Under director Ed Shea’s sure hand, the actors fine-tune their performances skillfully. None more so than Bennett’s Betty, who walks a fine line between Olive Oyl fright poses and realistic responses. A comical Macaulay Culkin scream face morphs into Edvard Munch’s "The Cry."

Durang has always tried to trick us into complicity with people and attitudes we scorn, simply by getting us to laugh before we think. The thing is, that doesn’t make us realize we’re capable of cruelty and insensitivity, only that that we’re wired to laugh more readily than to cogitate. (Honestly, Christopher, when a man slips on a banana peel, do you think concussion?)

In Betty’s Summer Vacation, Durang finally found a more theatrically effective device than to set us up and go "gotcha." As Bertolt Brecht discovered and practiced, keeping us aware that we are watching a play, not getting us to lose ourselves in a dream world, leaves our critical faculties intact. We remain rational observers, not dupes.

Durang does this by providing an outlandish Greek chorus. At first they are a laugh track that startles the characters; then they are voices from the ceiling, sometimes perfunctorily apologizing for why they’re laughing, such as for sexual titillation. They grow increasingly talkative, insistent, then ominous. "Entertain us!," they shriek. Perform a Court TV murder trial or else, they demand of the characters, two of whom at that point are dripping with blood. Eventually they physically enter the world of these horrific misfits, as Jim Sullivan, Gayle Hanrahan, and Wayne Kneeland slouch and laugh and menace, snarls just a disappointment away.

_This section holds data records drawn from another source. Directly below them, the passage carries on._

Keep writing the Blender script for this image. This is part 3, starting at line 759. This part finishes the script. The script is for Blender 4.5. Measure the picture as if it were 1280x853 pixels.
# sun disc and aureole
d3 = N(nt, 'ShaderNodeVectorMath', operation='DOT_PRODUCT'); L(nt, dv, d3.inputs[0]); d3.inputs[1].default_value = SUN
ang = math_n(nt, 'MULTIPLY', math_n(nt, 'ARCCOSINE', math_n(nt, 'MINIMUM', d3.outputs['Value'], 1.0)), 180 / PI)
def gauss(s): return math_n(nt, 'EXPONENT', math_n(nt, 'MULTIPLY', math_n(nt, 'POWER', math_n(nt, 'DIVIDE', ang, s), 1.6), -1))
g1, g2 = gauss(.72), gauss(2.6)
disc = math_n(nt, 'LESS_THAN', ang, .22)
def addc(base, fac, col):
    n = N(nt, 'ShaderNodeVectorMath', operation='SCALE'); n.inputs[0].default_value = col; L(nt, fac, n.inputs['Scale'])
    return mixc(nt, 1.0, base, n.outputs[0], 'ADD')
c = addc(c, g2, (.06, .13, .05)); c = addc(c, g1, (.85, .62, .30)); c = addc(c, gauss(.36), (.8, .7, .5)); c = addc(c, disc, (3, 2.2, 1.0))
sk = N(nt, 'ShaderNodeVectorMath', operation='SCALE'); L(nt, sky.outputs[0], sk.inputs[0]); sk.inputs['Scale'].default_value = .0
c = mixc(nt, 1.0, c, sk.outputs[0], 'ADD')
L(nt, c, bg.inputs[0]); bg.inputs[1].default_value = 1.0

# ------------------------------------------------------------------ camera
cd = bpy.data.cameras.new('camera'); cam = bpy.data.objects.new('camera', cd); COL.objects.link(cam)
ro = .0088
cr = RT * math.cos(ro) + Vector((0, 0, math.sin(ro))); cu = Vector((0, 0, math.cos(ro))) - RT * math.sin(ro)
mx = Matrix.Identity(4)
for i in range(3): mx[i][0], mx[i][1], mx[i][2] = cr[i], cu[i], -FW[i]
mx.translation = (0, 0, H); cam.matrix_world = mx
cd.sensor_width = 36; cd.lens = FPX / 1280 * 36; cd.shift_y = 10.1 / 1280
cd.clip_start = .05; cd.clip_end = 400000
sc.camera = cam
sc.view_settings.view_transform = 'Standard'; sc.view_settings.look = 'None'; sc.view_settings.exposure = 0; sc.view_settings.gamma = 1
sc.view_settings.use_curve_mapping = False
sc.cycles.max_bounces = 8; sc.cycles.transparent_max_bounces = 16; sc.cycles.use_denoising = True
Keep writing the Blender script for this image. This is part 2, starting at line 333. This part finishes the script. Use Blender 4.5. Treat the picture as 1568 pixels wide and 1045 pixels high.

They are the increasingly jaded reality TV audience around us, and we are allowed — instead of tricked — to join them as they guffaw at horrendous occurrences. With no moral center, this nation forgives any barbarity amiably apologized for. Mrs. Seizmagraff is given the core observation of the play. There was a time, she relates, when hazed sorority pledges were shown writhing worms, then were blindfolded and made to eat cold spaghetti. Such a difference nowadays, she says, when their tormentors don’t have the decency to replace the worms.

Wonderful play, marvelously executed.

Know, though, that this may very well be a minority report. My two companions were not won over. One found Durang’s style too heavy-handed and the other observed that "reality sucks enough as it is." So be prepared. The smarty-pants playwright may have come a long way but, like the matters he rails at through a clenched grin, he can be hard to take.